# STATED PROBLEM
Begin at the first line of the data and copy each line through the one containing "m = MB(); m.tube([(0,ys[0],z),(0,ys[-1],z)], .003, 5);", that line included, with no pictures.

# MATERIAL PROVIDED
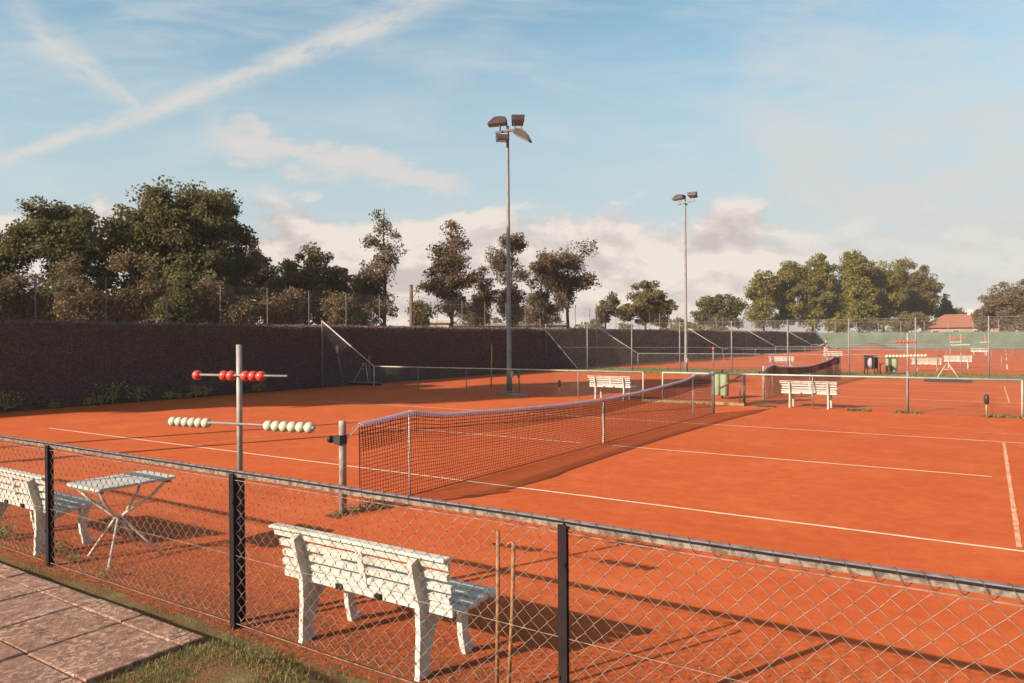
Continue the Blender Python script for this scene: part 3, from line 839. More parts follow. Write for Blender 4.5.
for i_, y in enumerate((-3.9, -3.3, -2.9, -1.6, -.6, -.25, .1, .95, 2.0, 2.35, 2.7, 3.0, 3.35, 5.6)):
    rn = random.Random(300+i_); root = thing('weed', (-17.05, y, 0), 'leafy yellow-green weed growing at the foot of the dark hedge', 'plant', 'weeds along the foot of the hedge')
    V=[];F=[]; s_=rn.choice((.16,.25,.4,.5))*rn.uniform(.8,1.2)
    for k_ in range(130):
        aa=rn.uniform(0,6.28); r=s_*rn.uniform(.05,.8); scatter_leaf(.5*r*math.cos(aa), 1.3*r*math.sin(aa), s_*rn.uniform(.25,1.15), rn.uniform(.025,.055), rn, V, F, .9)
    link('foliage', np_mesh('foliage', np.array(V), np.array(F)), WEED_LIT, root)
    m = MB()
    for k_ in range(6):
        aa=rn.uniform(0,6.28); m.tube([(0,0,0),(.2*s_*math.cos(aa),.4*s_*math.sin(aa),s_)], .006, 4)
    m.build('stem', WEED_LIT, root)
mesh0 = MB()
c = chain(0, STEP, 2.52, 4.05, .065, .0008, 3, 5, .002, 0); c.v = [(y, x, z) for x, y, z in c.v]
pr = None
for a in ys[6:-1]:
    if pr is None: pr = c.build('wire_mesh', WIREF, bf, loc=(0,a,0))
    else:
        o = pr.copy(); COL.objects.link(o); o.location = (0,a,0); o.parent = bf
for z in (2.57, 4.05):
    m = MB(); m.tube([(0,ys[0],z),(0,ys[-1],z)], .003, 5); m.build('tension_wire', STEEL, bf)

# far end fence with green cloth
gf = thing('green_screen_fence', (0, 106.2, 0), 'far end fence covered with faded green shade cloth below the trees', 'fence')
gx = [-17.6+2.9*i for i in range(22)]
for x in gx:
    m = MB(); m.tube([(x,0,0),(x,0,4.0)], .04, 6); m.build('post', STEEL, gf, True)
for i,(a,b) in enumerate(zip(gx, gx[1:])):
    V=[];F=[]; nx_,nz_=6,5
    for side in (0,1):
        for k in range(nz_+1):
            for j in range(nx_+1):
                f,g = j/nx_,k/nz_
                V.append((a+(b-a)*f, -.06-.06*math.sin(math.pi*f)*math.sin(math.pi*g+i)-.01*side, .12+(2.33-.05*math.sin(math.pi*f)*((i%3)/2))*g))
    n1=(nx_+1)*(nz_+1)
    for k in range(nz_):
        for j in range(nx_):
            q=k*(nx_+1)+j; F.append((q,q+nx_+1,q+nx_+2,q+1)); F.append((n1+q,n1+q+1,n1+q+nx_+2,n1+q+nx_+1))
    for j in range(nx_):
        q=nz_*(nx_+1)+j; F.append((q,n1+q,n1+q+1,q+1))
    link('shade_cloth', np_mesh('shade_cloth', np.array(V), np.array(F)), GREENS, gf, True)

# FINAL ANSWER
Continue the Blender Python script for this scene: part 3, from line 839. More parts follow. Write for Blender 4.5.
for i_, y in enumerate((-3.9, -3.3, -2.9, -1.6, -.6, -.25, .1, .95, 2.0, 2.35, 2.7, 3.0, 3.35, 5.6)):
    rn = random.Random(300+i_); root = thing('weed', (-17.05, y, 0), 'leafy yellow-green weed growing at the foot of the dark hedge', 'plant', 'weeds along the foot of the hedge')
    V=[];F=[]; s_=rn.choice((.16,.25,.4,.5))*rn.uniform(.8,1.2)
    for k_ in range(130):
        aa=rn.uniform(0,6.28); r=s_*rn.uniform(.05,.8); scatter_leaf(.5*r*math.cos(aa), 1.3*r*math.sin(aa), s_*rn.uniform(.25,1.15), rn.uniform(.025,.055), rn, V, F, .9)
    link('foliage', np_mesh('foliage', np.array(V), np.array(F)), WEED_LIT, root)
    m = MB()
    for k_ in range(6):
        aa=rn.uniform(0,6.28); m.tube([(0,0,0),(.2*s_*math.cos(aa),.4*s_*math.sin(aa),s_)], .006, 4)
    m.build('stem', WEED_LIT, root)
mesh0 = MB()
c = chain(0, STEP, 2.52, 4.05, .065, .0008, 3, 5, .002, 0); c.v = [(y, x, z) for x, y, z in c.v]
pr = None
for a in ys[6:-1]:
    if pr is None: pr = c.build('wire_mesh', WIREF, bf, loc=(0,a,0))
    else:
        o = pr.copy(); COL.objects.link(o); o.location = (0,a,0); o.parent = bf
for z in (2.57, 4.05):
    m = MB(); m.tube([(0,ys[0],z),(0,ys[-1],z)], .003, 5); m.build('tension_wire', STEEL, bf)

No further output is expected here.